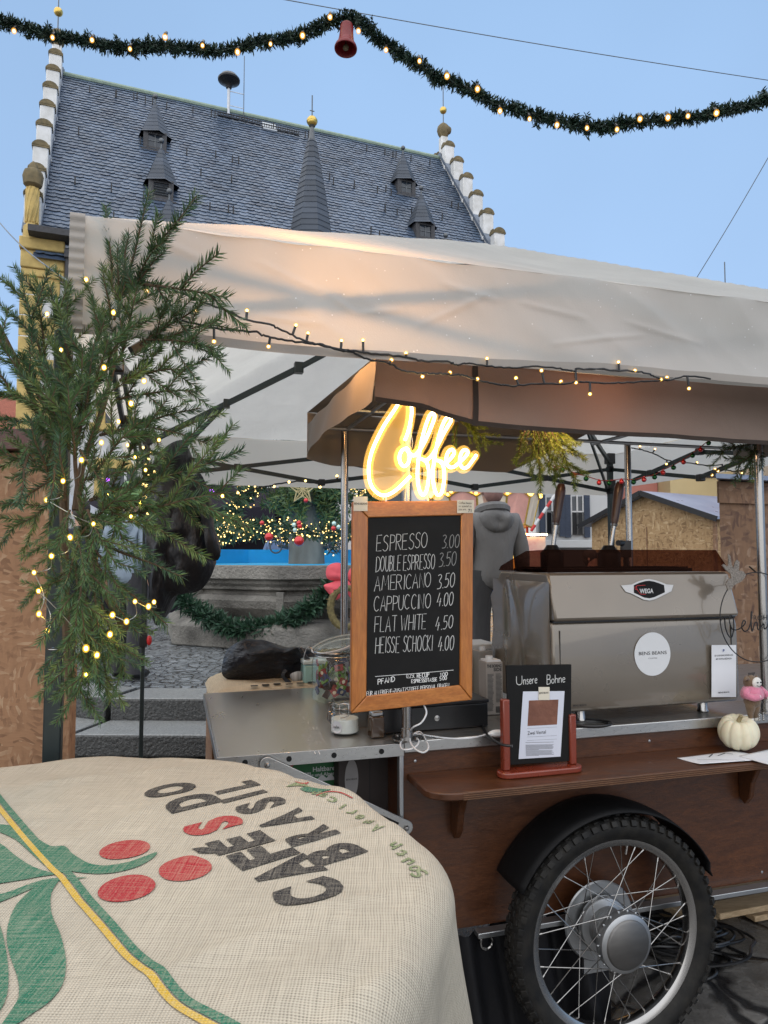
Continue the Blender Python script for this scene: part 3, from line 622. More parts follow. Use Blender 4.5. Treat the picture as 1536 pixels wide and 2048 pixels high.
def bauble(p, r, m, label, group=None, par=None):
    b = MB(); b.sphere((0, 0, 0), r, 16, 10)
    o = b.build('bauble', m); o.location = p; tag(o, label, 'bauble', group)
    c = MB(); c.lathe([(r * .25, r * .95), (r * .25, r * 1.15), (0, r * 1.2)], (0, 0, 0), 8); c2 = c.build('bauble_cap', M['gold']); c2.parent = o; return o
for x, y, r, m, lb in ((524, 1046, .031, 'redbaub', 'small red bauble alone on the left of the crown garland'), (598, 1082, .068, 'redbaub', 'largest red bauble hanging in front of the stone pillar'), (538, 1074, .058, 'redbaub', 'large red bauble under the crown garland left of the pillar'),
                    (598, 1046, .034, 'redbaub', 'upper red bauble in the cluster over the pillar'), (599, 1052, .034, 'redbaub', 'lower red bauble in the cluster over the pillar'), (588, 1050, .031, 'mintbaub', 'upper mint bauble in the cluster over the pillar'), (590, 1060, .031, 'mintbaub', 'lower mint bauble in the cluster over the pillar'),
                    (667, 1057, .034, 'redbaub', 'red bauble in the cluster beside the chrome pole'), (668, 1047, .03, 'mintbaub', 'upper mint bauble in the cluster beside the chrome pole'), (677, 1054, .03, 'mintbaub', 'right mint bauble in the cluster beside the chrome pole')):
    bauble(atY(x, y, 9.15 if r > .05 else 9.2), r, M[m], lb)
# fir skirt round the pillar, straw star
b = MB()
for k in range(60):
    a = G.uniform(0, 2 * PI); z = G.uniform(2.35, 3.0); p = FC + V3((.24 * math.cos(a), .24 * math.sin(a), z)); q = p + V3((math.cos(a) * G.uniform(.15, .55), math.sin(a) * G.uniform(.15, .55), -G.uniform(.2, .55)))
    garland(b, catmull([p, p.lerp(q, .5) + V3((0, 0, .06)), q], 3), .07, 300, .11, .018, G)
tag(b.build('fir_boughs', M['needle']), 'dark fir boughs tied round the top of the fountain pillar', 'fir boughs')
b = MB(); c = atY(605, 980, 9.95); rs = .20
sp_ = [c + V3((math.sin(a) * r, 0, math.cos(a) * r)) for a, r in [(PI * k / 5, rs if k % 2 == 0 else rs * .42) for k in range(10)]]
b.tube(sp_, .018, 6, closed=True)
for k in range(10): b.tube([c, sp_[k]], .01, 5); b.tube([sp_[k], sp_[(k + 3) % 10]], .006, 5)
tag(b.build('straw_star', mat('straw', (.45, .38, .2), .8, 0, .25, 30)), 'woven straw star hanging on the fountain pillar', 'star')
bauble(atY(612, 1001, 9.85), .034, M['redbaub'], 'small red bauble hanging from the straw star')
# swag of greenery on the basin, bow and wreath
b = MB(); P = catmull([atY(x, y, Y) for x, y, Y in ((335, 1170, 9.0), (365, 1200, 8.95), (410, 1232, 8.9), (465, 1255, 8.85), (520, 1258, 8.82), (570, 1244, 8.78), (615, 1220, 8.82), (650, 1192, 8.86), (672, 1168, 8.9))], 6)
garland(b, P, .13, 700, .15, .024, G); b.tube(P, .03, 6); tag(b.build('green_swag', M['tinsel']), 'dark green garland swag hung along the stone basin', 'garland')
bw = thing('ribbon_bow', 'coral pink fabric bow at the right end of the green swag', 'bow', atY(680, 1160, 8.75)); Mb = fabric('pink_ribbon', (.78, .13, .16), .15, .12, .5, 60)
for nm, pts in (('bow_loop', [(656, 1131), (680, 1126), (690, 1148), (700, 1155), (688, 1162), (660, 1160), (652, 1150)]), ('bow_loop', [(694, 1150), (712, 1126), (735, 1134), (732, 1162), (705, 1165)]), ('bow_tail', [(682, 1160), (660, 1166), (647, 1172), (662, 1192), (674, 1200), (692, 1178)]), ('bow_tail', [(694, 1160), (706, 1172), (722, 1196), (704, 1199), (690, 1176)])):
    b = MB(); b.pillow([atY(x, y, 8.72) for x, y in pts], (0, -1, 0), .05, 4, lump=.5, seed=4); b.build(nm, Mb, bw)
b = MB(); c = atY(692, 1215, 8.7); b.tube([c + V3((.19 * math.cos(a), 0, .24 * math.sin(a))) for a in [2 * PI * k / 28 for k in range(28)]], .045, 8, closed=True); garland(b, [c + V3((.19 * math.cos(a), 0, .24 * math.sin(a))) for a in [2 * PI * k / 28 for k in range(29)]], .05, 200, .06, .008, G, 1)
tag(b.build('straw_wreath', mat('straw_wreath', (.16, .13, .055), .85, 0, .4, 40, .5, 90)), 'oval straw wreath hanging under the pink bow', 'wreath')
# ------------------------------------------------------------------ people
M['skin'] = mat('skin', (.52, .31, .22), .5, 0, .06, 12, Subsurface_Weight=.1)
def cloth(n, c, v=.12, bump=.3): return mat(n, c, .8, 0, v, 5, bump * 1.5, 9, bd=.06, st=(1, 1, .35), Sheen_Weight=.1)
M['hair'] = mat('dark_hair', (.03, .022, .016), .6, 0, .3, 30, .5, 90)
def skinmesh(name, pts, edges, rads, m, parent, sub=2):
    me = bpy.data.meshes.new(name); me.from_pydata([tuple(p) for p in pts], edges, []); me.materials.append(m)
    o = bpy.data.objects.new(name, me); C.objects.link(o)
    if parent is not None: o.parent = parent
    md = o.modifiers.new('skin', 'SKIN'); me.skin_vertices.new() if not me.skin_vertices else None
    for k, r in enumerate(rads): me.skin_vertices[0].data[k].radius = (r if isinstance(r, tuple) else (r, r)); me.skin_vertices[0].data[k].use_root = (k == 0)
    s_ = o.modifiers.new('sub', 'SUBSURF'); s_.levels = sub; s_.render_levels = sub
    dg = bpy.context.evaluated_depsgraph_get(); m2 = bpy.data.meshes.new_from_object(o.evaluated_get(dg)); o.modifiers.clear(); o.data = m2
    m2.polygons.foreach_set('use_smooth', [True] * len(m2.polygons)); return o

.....

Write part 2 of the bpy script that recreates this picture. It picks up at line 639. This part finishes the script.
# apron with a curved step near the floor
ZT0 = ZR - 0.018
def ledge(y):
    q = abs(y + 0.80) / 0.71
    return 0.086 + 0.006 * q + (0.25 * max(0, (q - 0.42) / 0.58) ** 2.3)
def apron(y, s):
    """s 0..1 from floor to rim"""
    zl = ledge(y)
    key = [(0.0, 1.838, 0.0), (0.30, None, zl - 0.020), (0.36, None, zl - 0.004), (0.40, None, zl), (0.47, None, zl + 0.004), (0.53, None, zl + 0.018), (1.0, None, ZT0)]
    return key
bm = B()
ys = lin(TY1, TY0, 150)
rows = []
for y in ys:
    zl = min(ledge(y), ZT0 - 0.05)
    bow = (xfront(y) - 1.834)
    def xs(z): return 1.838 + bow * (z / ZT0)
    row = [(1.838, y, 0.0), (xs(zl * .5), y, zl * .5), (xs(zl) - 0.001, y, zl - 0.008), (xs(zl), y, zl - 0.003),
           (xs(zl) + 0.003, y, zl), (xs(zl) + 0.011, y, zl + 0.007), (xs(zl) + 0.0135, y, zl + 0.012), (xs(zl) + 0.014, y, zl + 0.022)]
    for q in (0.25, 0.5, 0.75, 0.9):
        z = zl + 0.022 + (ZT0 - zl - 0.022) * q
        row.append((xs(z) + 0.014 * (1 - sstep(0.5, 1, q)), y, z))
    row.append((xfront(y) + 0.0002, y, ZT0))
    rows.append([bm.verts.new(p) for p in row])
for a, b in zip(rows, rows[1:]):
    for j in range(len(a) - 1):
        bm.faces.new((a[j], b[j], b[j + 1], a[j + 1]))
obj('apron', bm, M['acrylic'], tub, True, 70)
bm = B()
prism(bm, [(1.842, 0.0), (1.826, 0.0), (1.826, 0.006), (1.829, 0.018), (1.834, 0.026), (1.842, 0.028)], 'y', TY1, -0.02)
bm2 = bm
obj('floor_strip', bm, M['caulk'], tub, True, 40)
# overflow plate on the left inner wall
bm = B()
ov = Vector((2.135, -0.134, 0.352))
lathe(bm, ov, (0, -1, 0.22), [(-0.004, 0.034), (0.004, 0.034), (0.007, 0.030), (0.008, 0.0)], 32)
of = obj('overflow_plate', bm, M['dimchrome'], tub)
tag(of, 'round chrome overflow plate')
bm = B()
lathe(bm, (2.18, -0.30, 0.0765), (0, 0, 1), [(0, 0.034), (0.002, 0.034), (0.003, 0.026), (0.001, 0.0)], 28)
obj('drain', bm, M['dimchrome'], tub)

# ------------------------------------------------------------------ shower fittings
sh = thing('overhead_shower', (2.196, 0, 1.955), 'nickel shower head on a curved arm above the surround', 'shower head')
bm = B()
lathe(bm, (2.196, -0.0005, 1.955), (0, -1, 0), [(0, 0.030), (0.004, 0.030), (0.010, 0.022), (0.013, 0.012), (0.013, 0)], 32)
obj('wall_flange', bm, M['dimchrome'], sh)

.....

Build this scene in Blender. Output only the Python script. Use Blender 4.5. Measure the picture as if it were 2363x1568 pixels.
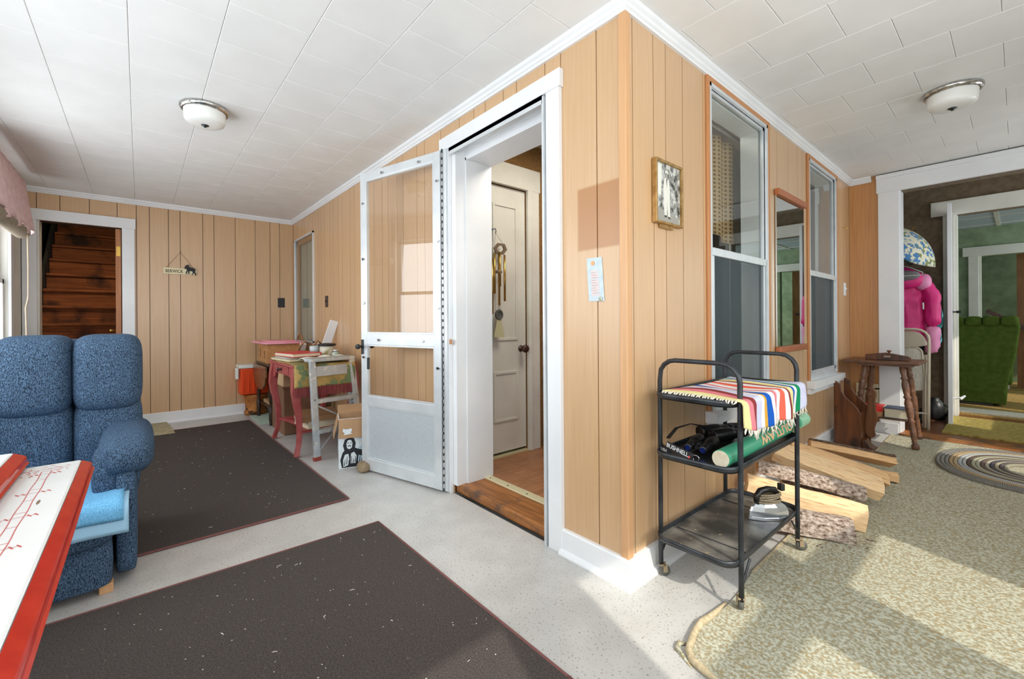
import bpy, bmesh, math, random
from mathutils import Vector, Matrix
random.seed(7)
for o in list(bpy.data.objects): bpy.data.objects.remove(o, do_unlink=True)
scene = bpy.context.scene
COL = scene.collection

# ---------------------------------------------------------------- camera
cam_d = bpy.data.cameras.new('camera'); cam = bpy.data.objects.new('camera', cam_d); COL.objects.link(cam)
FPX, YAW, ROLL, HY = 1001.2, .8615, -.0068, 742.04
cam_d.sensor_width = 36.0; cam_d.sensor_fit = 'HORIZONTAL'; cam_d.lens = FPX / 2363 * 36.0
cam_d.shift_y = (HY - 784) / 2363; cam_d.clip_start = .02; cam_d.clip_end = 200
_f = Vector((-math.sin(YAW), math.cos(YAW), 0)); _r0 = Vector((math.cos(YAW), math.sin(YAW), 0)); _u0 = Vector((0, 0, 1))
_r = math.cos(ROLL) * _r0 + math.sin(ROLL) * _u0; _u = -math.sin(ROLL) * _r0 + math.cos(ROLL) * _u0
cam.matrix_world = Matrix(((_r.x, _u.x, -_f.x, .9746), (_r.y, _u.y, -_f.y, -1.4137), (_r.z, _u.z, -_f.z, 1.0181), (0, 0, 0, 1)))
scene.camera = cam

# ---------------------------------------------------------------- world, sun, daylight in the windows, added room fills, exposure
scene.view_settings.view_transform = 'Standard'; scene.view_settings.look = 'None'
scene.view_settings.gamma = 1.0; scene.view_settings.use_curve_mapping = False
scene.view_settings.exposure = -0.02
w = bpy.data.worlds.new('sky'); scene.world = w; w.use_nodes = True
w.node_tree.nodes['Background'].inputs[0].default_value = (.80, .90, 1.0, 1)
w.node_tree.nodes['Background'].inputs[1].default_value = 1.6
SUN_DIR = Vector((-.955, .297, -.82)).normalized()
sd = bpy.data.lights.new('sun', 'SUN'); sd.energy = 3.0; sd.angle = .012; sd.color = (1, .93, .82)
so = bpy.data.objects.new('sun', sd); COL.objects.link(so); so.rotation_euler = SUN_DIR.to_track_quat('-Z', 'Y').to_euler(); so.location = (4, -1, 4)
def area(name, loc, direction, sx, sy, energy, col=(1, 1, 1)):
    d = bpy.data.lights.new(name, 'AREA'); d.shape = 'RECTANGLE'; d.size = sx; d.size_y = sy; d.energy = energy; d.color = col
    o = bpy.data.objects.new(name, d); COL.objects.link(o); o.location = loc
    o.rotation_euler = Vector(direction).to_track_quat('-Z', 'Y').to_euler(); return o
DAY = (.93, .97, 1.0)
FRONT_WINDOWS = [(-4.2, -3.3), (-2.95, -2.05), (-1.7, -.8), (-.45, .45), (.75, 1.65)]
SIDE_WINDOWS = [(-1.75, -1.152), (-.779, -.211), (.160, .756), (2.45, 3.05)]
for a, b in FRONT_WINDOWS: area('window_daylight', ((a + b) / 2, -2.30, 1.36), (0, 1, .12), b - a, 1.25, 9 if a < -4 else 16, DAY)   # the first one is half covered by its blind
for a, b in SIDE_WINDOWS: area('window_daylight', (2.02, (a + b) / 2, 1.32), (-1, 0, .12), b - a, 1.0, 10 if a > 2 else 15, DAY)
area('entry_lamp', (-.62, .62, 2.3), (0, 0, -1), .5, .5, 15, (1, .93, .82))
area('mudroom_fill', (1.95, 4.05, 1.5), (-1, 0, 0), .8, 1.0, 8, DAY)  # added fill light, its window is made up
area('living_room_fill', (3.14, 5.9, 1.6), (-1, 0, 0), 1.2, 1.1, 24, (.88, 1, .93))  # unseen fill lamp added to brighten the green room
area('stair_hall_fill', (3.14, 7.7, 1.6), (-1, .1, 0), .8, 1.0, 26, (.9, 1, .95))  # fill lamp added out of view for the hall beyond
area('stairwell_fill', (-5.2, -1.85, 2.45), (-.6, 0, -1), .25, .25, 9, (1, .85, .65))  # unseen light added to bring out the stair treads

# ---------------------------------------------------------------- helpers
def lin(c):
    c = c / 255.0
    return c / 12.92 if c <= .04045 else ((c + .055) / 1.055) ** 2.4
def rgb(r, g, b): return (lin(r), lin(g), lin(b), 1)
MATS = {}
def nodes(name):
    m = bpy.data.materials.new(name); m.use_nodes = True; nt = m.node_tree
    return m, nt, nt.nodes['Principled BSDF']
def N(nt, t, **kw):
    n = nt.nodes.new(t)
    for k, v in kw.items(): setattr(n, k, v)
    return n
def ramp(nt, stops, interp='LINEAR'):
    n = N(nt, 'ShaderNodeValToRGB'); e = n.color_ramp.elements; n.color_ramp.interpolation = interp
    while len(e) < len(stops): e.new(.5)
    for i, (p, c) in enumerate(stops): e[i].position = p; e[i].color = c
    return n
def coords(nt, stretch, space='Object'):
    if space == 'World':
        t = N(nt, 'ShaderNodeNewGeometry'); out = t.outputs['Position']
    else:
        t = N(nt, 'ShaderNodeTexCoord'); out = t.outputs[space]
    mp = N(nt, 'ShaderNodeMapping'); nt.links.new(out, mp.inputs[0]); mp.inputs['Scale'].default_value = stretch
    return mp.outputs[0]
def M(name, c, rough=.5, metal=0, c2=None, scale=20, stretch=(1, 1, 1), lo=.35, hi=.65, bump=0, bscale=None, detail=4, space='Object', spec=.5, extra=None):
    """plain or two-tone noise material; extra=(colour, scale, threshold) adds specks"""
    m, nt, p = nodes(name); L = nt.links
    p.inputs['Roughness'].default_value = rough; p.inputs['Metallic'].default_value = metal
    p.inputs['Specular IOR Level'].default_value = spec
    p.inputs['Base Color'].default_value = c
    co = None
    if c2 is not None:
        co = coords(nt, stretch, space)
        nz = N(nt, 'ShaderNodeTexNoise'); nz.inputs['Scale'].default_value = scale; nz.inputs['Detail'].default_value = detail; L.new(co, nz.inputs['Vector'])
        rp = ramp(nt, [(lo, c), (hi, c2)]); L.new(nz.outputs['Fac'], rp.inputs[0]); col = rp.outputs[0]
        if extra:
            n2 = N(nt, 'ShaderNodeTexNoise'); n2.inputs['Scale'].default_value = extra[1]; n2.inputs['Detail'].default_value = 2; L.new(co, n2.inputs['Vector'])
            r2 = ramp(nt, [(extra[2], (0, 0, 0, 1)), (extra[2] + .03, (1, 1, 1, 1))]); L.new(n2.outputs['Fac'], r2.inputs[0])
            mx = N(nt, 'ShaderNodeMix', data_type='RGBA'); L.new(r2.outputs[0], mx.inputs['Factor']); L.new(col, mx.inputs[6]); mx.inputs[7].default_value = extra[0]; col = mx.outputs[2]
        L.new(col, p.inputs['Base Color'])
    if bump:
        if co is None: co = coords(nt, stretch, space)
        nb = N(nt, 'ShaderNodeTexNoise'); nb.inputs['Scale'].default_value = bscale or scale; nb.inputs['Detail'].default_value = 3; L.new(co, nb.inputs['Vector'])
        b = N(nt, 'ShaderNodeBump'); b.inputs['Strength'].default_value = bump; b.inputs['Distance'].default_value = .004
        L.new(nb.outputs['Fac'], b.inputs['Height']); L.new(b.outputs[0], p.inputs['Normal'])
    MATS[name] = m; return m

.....

- _What you are asked to do_:
Of the lines above, how many include the word "Blender"? Reply with the number alone.

- _Exercise result_:
2